Buy-Side Due Technical Diligence Observations
Over the summer of 2024 I led my 20th or thereabouts buy side technical due diligence effort (Adalo) and am now at the point in which can confidently share some observations that sellers should keep in mind to maximize their chances of getting a timely deal done. So here goes.
Use a password manager
It is a major red flag if your company is not using a password manager, and is almost always indicative of uglier security discoveries that lie ahead. In fact admitting to not using a corporate password manager is such an egregious offense that I may very well try recommend torpedoing the deal because I know everything thst comes afterwards is going to be messy. If your company does not use a password manager then you objectively have a track record of playing fast and loose with both company and customer data due to careless storage and sharing of credentials. Full stop.

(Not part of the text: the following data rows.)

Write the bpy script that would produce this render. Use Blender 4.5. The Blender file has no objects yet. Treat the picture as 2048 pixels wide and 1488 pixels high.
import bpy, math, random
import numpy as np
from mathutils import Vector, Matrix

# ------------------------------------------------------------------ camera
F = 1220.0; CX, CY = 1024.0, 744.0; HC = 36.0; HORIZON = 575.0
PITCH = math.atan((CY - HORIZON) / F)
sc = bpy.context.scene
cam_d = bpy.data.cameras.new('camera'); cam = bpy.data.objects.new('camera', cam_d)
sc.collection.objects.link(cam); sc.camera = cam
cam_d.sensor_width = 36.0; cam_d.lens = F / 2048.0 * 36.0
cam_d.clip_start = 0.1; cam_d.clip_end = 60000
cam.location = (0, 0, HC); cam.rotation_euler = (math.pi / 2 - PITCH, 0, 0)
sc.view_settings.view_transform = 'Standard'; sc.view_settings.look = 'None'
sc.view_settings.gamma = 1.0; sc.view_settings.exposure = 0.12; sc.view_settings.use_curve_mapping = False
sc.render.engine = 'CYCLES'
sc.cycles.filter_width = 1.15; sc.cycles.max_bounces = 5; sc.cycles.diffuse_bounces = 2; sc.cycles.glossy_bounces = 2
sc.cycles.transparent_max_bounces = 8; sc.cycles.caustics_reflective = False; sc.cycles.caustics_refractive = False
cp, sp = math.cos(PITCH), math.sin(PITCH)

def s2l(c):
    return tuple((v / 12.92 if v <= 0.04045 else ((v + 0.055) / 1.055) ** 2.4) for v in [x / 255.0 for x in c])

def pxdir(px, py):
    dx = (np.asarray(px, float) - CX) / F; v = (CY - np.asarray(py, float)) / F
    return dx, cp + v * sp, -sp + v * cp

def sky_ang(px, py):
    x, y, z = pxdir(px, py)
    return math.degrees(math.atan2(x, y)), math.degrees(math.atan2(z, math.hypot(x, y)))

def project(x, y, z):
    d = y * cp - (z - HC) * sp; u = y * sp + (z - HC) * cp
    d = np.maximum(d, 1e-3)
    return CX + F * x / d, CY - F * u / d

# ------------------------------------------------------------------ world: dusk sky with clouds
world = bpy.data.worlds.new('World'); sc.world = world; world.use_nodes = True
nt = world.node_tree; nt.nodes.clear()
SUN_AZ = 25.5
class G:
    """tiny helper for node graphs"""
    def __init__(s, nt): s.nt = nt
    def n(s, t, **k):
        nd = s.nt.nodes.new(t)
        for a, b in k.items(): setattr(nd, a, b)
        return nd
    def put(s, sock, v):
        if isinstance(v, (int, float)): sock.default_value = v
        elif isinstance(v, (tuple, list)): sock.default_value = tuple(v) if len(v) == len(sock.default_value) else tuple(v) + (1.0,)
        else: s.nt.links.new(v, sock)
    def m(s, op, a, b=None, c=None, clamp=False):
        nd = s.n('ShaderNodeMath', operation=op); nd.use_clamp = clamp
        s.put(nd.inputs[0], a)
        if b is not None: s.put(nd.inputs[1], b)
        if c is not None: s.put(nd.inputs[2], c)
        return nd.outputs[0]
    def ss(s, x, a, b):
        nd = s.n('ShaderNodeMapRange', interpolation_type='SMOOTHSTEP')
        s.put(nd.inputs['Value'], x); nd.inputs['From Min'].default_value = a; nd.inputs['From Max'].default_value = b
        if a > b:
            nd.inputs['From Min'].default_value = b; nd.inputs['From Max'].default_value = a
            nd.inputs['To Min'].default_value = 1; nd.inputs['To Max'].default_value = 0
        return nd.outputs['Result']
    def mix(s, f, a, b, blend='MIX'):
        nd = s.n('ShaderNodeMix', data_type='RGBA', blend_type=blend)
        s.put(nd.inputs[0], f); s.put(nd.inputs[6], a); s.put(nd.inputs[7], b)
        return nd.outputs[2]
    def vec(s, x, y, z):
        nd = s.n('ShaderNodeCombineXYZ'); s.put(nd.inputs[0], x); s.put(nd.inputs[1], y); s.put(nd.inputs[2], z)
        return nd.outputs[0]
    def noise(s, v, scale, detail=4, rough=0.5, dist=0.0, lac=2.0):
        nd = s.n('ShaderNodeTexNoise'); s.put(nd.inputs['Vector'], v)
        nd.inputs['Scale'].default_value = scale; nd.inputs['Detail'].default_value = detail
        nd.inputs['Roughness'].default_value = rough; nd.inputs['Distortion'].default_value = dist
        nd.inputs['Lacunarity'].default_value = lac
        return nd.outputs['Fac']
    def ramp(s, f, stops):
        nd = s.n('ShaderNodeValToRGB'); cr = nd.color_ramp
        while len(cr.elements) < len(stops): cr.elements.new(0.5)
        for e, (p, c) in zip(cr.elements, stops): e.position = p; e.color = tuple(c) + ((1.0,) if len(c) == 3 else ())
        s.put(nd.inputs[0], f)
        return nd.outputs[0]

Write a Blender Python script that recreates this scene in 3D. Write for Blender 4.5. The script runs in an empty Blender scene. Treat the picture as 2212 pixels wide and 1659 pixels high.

Further, you will logically need to share at least some and eventually all credentials with the buyer and this is going to be far easier and more secure to do via a shared vault.
Create updated architectural diagrams
I find buy side technical DD to be most effectively done by approaching the project as if onboarding like a new member of the technical team. In short I want to know how the sausage is made and that’s pretty hard to do under typically tight turnaround schedules. Updated and reasonably accurate architectural diagrams give the buyer an opportunity to see your IT environment from the 30,000 foot level, and drill down from there in a manner much more efficient than just starting from scratch and saying “tell me everything you know”.
Understand this isn’t a witch hunt
Every software developer I have ever known (including yours truly) has made regrettable technical decisions. Doubly so if made in the heat of buukding a startup. Naturally interviews with the tech team are typical during DD and you should expect to be asked all manner of probing questions about how the software and infrastructure works. A lot of those questions will begin with “Why does such and such work this way?” interviewees will often misinterpret that to mean “Why did you make the stupid decision to set it up this way?” at which point awkward defensiveness ensues. Meanwhile all the buy side team is trying to do is thoroughly document your system in order to accurately assess acquisition risk.
Never forget that saying “I don’t know” (as long as you mean it) is a perfectly acceptable answer!
I don’t believe you
Continuing with the previous theme, don’t take this personally but I don’t believe your recollection of why a technical decision was made 3 years ago. And that’s fine too, because what I really want to know is what steps are being actively taken to mitigate the poor decisions. What secret switch are you flipping every other Thursday to keep a server running? What button hidden under your desk is pushed to make sure that Mary receives her BI report every Monday morning?
Even if you answer my question with the confidence of Napoleon riding into Waterloo, tomorrow I’m probably going to ask you or one of your colleagues the same question again just to see if the story changes.